Last Sunday’s appearance and disappearance of a “mystery priest” attracted global media attention.

Emergency workers were struggling to free Katie Lentz from her car wreck, and there was a good chance they were going to lose her. An hour into the rescue, when Lentz asked the rescue crew to pray with her, a Catholic priest suddenly appeared and anointed her.

The mystery priest consoled Lentz, and his assurances that the crew would get her out in time proved true a short time after. But the priest disappeared as suddenly as he appeared, and unusually, he doesn’t appear in a single photo of the accident scene.

Here’s a video with the pertinent details:

I like what Lentz’s friend, Travis Wiseman, had to say:

“Where did this guy come from? We’re looking for the priest and so far, no one has seen him. Whether it was a priest as an angel or an actual angel, he was an angel to all those and to Katie.”

Wiseman’s words were careful and precise. Not many people these days distinguish between actual angels and human beings whose intervention is angelic. I wonder if Wiseman is Catholic?

Meanwhile, some people are suggesting the mystery priest was actually a saintly apparation. The UK’s Daily Mail has nominated St Pio and St Toribo Romo.

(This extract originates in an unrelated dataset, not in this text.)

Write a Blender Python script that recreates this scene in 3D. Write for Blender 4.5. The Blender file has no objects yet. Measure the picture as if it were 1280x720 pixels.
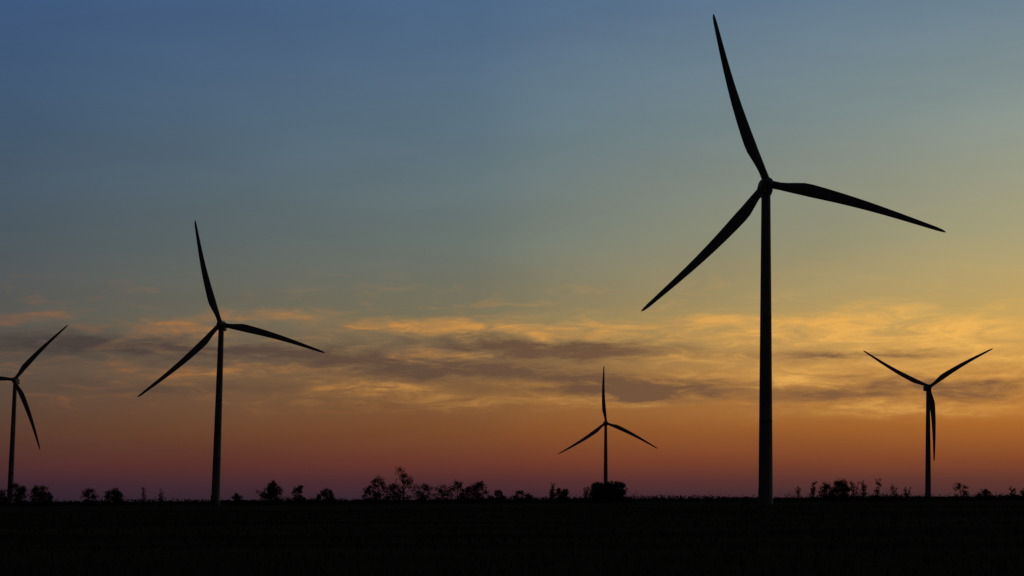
import bpy, bmesh, math, random
from mathutils import Matrix, Vector
scene = bpy.context.scene
scene.view_settings.view_transform = 'Standard'
scene.view_settings.look = 'None'
scene.view_settings.exposure = 0

def lin(c):
    out = []
    for v in c:
        v = v / 255.0
        out.append(v / 12.92 if v <= 0.04045 else ((v + 0.055) / 1.055) ** 2.4)
    return (out[0], out[1], out[2], 1.0)

# ------------------------------------------------------------------ world / sky
world = bpy.data.worlds.new("World")
scene.world = world
world.use_nodes = True
try:
    world.cycles.sampling_method = 'MANUAL'
    world.cycles.sample_map_resolution = 256
except Exception:
    pass
nt = world.node_tree
nt.nodes.clear()
N, L = nt.nodes, nt.links

def plug(sock, v):
    if isinstance(v, bpy.types.NodeSocket):
        L.new(v, sock)
    else:
        sock.default_value = v

def M(op, a, b=None, c=None, clamp=False):
    n = N.new('ShaderNodeMath'); n.operation = op; n.use_clamp = clamp
    plug(n.inputs[0], a)
    if b is not None: plug(n.inputs[1], b)
    if c is not None: plug(n.inputs[2], c)
    return n.outputs[0]

def MR(v, a, b, c=0.0, d=1.0, smooth=False):
    n = N.new('ShaderNodeMapRange')
    n.interpolation_type = 'SMOOTHSTEP' if smooth else 'LINEAR'
    n.clamp = True
    plug(n.inputs[0], v)
    for i, x in enumerate((a, b, c, d)): n.inputs[i + 1].default_value = x
    return n.outputs[0]

def MIX(f, a, b, mode='MIX'):
    n = N.new('ShaderNodeMix'); n.data_type = 'RGBA'; n.blend_type = mode
    plug(n.inputs[0], f); plug(n.inputs[6], a); plug(n.inputs[7], b)
    return n.outputs[2]

def COMB(x, y, z=0.0):
    n = N.new('ShaderNodeCombineXYZ')
    plug(n.inputs[0], x); plug(n.inputs[1], y); plug(n.inputs[2], z)
    return n.outputs[0]

def NOISE(vec, scale, detail=4, rough=0.5, dist=0.0, out='Fac'):
    n = N.new('ShaderNodeTexNoise')
    L.new(vec, n.inputs['Vector'])
    n.inputs['Scale'].default_value = scale
    n.inputs['Detail'].default_value = detail
    n.inputs['Roughness'].default_value = rough
    n.inputs['Distortion'].default_value = dist
    return n.outputs[out]

tc = N.new('ShaderNodeTexCoord')
sep = N.new('ShaderNodeSeparateXYZ')
L.new(tc.outputs['Generated'], sep.inputs[0])
az = M('MULTIPLY', M('ARCTAN2', sep.outputs[0], sep.outputs[1]), 57.29578)
el = M('MULTIPLY', M('ARCSINE', sep.outputs[2]), 57.29578)

ELMAX = 40.0
elf = M('DIVIDE', el, ELMAX)
def RAMP(stops):
    n = N.new('ShaderNodeValToRGB')
    cr = n.color_ramp
    cr.elements[0].position = max(0, stops[0][0] / ELMAX); cr.elements[0].color = lin(stops[0][1])
    cr.elements[1].position = stops[-1][0] / ELMAX; cr.elements[1].color = lin(stops[-1][1])
    for e, c in stops[1:-1]:
        x = cr.elements.new(e / ELMAX); x.color = lin(c)
    L.new(elf, n.inputs[0])
    return n.outputs[0]

left = RAMP([(0, (44, 35, 48)), (0.5, (60, 39, 50)), (1.0, (80, 45, 47)), (1.9, (88, 59, 47)), (3.2, (88, 72, 62)),
             (5.0, (86, 85, 80)), (7.2, (75, 87, 95)), (10.5, (65, 88, 113)), (13.8, (59, 86, 125)), (22, (40, 60, 94)), (40, (18, 24, 42))])
cent = RAMP([(0, (54, 39, 50)), (0.5, (78, 43, 47)), (1.0, (106, 54, 43)), (1.9, (128, 77, 44)), (3.2, (136, 98, 59)),
             (5.0, (125, 115, 86)), (7.2, (108, 119, 112)), (10.5, (93, 116, 130)), (13.8, (78, 105, 137)), (22, (46, 68, 100)), (40, (18, 24, 42))])
right = RAMP([(0, (62, 44, 50)), (0.5, (92, 53, 48)), (1.0, (128, 70, 43)), (1.9, (168, 101, 44)), (3.2, (206, 144, 68)),
              (5.0, (200, 166, 96)), (7.2, (164, 157, 119)), (10.5, (134, 147, 141)), (13.8, (106, 130, 147)), (22, (56, 78, 106)), (40, (20, 26, 42))])
base = MIX(MR(az, -14, 1), left, cent)
base = MIX(MR(az, -1, 15), base, right)

# warped sky coordinates so cloud edges are ragged
nc = NOISE(COMB(M('MULTIPLY', az, 0.34), M('MULTIPLY', el, 1.5), 3.1), 1.0, 6, 0.66, out='Color')
sc = N.new('ShaderNodeSeparateColor'); L.new(nc, sc.inputs[0])
azw = M('MULTIPLY_ADD', M('SUBTRACT', sc.outputs[0], 0.5), 5.0, az)
elw = M('MULTIPLY_ADD', M('SUBTRACT', sc.outputs[1], 0.5), 1.2, el)

def blob(a0, e0, sa, se, amp, tilt=0.0):
    u = M('SUBTRACT', azw, a0)
    v = M('SUBTRACT', elw, e0)
    if tilt: v = M('MULTIPLY_ADD', u, -tilt, v)
    us = M('MULTIPLY', u, 1.0 / sa); vs = M('MULTIPLY', v, 1.0 / se)
    q = M('MULTIPLY_ADD', us, us, M('MULTIPLY', vs, vs))
    return M('MULTIPLY', M('EXPONENT', M('MULTIPLY', q, -1.0)), amp)

def total(lst):
    s = None
    for b in lst:
        m = blob(*b)
        s = m if s is None else M('ADD', s, m)
    return s

bright = total([
    (-9.25, 4.70, 0.9, 0.26, 0.95), (-4.0, 3.10, 1.7, 0.20, 1.2), (-1.5, 4.78, 2.8, 0.28, 0.85), (2.6, 4.65, 1.8, 0.24, 0.8),
    (-14.0, 5.0, 0.9, 0.16, 0.45), (-6.4, 5.1, 1.6, 0.2, 0.5), (7.8, 4.7, 3.4, 0.38, 0.85), (12.5, 4.5, 3.2, 0.44, 0.9),
    (8.0, 3.35, 3.0, 0.26, 0.8), (13.6, 3.7, 2.5, 0.25, 0.8), (5.6, 3.9, 1.6, 0.18, 0.6), (10.5, 2.4, 3.0, 0.18, 0.45),
    (-7.5, 3.65, 3.0, 0.12, 0.6), (1.0, 2.75, 3.5, 0.12, 0.45), (-3.0, 3.95, 2.2, 0.10, 0.6)])
dark = total([
    (0.8, 4.17, 3.8, 0.26, 1.4, -0.03), (0.0, 3.48, 5.6, 0.29, 1.45, -0.06), (-7.0, 4.1, 4.2, 0.20, 1.1, -0.03),
    (-12.0, 4.2, 4.0, 0.34, 0.95, -0.02), (3.8, 3.02, 2.2, 0.24, 1.25), (12.3, 3.0, 3.0, 0.34, 1.15), (9.3, 3.95, 2.4, 0.15, 1.0),
    (-10.0, 3.15, 3.5, 0.18, 0.6), (8.6, 2.75, 2.6, 0.18, 0.7)])
fine = NOISE(COMB(M('MULTIPLY', az, 0.62), M('MULTIPLY', el, 3.0), 8.0), 1.0, 7, 0.66, 0.7)
fine_c = MR(fine, 0.34, 0.62, 0.1, 1.25)
band = M('MULTIPLY', MR(el, 2.0, 3.0, 0, 1, True), MR(el, 7.0, 4.9, 0, 1, True))
streak = M('MULTIPLY', MR(fine, 0.50, 0.68, 0, 1, True), band)
bm_ = M('ADD', M('MULTIPLY', bright, fine_c), M('MULTIPLY', streak, 0.22), clamp=True)
dm_ = M('MULTIPLY', M('MULTIPLY', dark, MR(fine, 0.64, 0.36, 0.45, 1.15), clamp=True), 0.92)
gold = MIX(MR(az, -12, 12), lin((160, 99, 54)), lin((236, 178, 90)))
gloom = MIX(MR(az, -12, 14), lin((68, 58, 57)), lin((122, 87, 60)))
col = MIX(bm_, base, gold)
col = MIX(dm_, col, gloom)
veil = NOISE(COMB(M('MULTIPLY', az, 0.09), M('MULTIPLY', el, 0.42), 1.0), 1.0, 3, 0.6, 0.3)
vg = MR(veil, 0.3, 0.7, 0.94, 1.06)
col = MIX(1.0, col, COMB(vg, vg, vg), 'MULTIPLY')
# the twilight arch dies away towards the eastern half of the sky
absaz = M('ABSOLUTE', M('SUBTRACT', az, 18.0))
east = MR(absaz, 32, 88, 0, 1, True)
col = MIX(east, col, lin((16, 16, 22)))

bg = N.new('ShaderNodeBackground'); L.new(col, bg.inputs[0]); bg.inputs[1].default_value = 1.0
sky = N.new('ShaderNodeTexSky'); sky.sky_type = 'NISHITA'; sky.sun_disc = False
sky.sun_elevation = math.radians(0.5); sky.sun_rotation = math.radians(24)
bg2 = N.new('ShaderNodeBackground'); L.new(sky.outputs[0], bg2.inputs[0]); bg2.inputs[1].default_value = 0.003
addn = N.new('ShaderNodeAddShader'); L.new(bg.outputs[0], addn.inputs[0]); L.new(bg2.outputs[0], addn.inputs[1])
out = N.new('ShaderNodeOutputWorld'); L.new(addn.outputs[0], out.inputs[0])

# last glow of the sun, low in the west (right of view)
sd = bpy.data.lights.new("sun", 'SUN'); sd.energy = 0.04; sd.angle = math.radians(2.0); sd.color = (1.0, 0.55, 0.28)
so = bpy.data.objects.new("sun", sd); scene.collection.objects.link(so)
a, e = math.radians(24), math.radians(1.2)
so.rotation_euler = Vector((math.sin(a) * math.cos(e), math.cos(a) * math.cos(e), math.sin(e))).to_track_quat('Z', 'Y').to_euler()

# ------------------------------------------------------------------ materials
def material(name, c1, c2, rough, scale, bump=0.0, coord='Object', stretch=(1, 1, 1), detail=5, spec=0.25):
    m = bpy.data.materials.new(name); m.use_nodes = True
    t = m.node_tree; b = t.nodes['Principled BSDF']
    tcn = t.nodes.new('ShaderNodeTexCoord'); mp = t.nodes.new('ShaderNodeMapping'); mp.inputs['Scale'].default_value = stretch
    t.links.new(tcn.outputs[coord], mp.inputs[0])
    nz = t.nodes.new('ShaderNodeTexNoise'); nz.inputs['Scale'].default_value = scale; nz.inputs['Detail'].default_value = detail
    t.links.new(mp.outputs[0], nz.inputs['Vector'])
    r = t.nodes.new('ShaderNodeValToRGB')
    r.color_ramp.elements[0].position = 0.35; r.color_ramp.elements[1].position = 0.65
    r.color_ramp.elements[0].color = (*c1, 1); r.color_ramp.elements[1].color = (*c2, 1)
    t.links.new(nz.outputs['Fac'], r.inputs[0]); t.links.new(r.outputs[0], b.inputs['Base Color'])
    b.inputs['Roughness'].default_value = rough
    if bump:
        bp = t.nodes.new('ShaderNodeBump'); bp.inputs['Strength'].default_value = bump
        t.links.new(nz.outputs['Fac'], bp.inputs['Height']); t.links.new(bp.outputs[0], b.inputs['Normal'])
    b.inputs['Specular IOR Level'].default_value = spec
    return m

m_white = material("weathered_turbine_paint", (0.30, 0.29, 0.29), (0.40, 0.39, 0.38), 0.65, 0.35, stretch=(1, 1, 0.12), spec=0.1)
m_blade = material("blade_gelcoat", (0.28, 0.28, 0.29), (0.36, 0.36, 0.36), 0.6, 0.3, spec=0.1)
m_conc = material("foundation_concrete", (0.10, 0.095, 0.085), (0.17, 0.16, 0.145), 0.9, 2.0, 0.3)
m_steel = material("galvanised_steel", (0.18, 0.18, 0.19), (0.28, 0.28, 0.29), 0.5, 3.0)
m_green = material("transformer_paint", (0.05, 0.08, 0.05), (0.07, 0.10, 0.07), 0.5, 2.0)
m_bark = material("bark", (0.035, 0.026, 0.02), (0.07, 0.055, 0.04), 0.9, 4.0)
m_leaf = material("dusk_foliage", (0.04, 0.05, 0.02), (0.08, 0.095, 0.04), 0.8, 0.6, spec=0.1)
m_ground = material("field_soil_and_stubble", (0.060, 0.046, 0.026), (0.14, 0.11, 0.06), 1.0, 0.06, 0.3, stretch=(0.22, 1, 1), detail=10, spec=0.0)
m_grass = material("dry_grass", (0.05, 0.048, 0.022), (0.13, 0.11, 0.06), 0.9, 0.5, spec=0.0)

def obj_from_bm(name, bm, mats, parent=None, smooth=False):
    me = bpy.data.meshes.new(name)
    if smooth:
        for f in bm.faces: f.smooth = True
    bm.to_mesh(me); bm.free()
    for m in mats: me.materials.append(m)
    o = bpy.data.objects.new(name, me); scene.collection.objects.link(o)
    if parent: o.parent = parent
    return o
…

Padre Pio apparently conforms to witness descriptions:

The man who appeared at the crash site was said by those who saw him to have an olive complexion, facial hair, a foreign accent and carried an old wooden rosary — which he prayed with while the emergency workers battled to free Katie Lentz.

St Toribo Romo, meanwhile, is supposed to resemble a composite sketch of the mystery priest:


I think it helps if you cross your eyes and blur your vision

Padre Pio was famous for his bilocation, and St Toribo made resurrection appearances after his death, but based on the evidence at hand, I think these connections are a stretch.

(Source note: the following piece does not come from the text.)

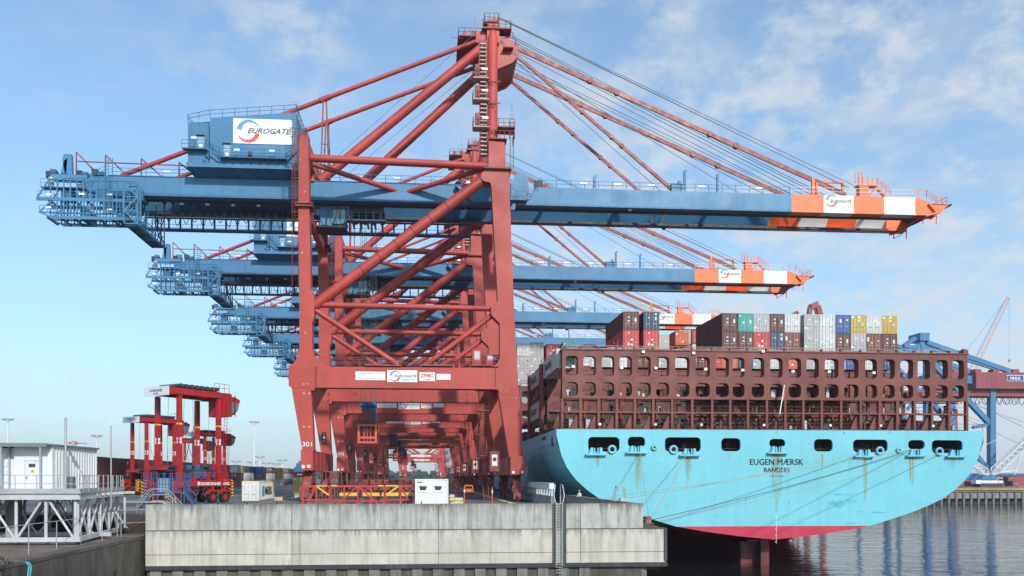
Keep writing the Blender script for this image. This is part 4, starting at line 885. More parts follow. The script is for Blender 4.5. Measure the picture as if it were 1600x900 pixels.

The local diocese is low key:

Catholic leaders aren’t spending too much time on the case. While they there open to the idea that this was a potential miracle, as their faith compels them to remain open to the prospect, [spokesman Deacon Dan] Joyce isn’t going out of his way to find answers.

“We’re not going to be conducting any sort of investigation, certainly out of respect to our priests who might have been involved — in respect for their privacy if they don’t want to come forward,” he said.

To my mind, this has all the marks of the miraculous. By rights, Lentz should have been killed, and quite apart from that, a priest providentially happens upon the scene and ministers spiritual assistance which should not be underestimated. It belongs to that category of miracles which surround, for example, the brown scapular.

I certainly don’t think the miracle demands the priest be an angelic spirit, or a saintly apparition. That puts to bed, I think, the Friendly Atheist’s critique of the story. His post is worth reading. He makes a lot of good points, and he alerts us to the danger of allowing religion to be sensationalised and superstitionalised. That only confirms the new atheists’ caricature of faith.

Supernaturalising events is something quite different, and much more advisable. Thanks be to God for Katie Lentz’s survival, and for this mystery priest’s presence and ministry.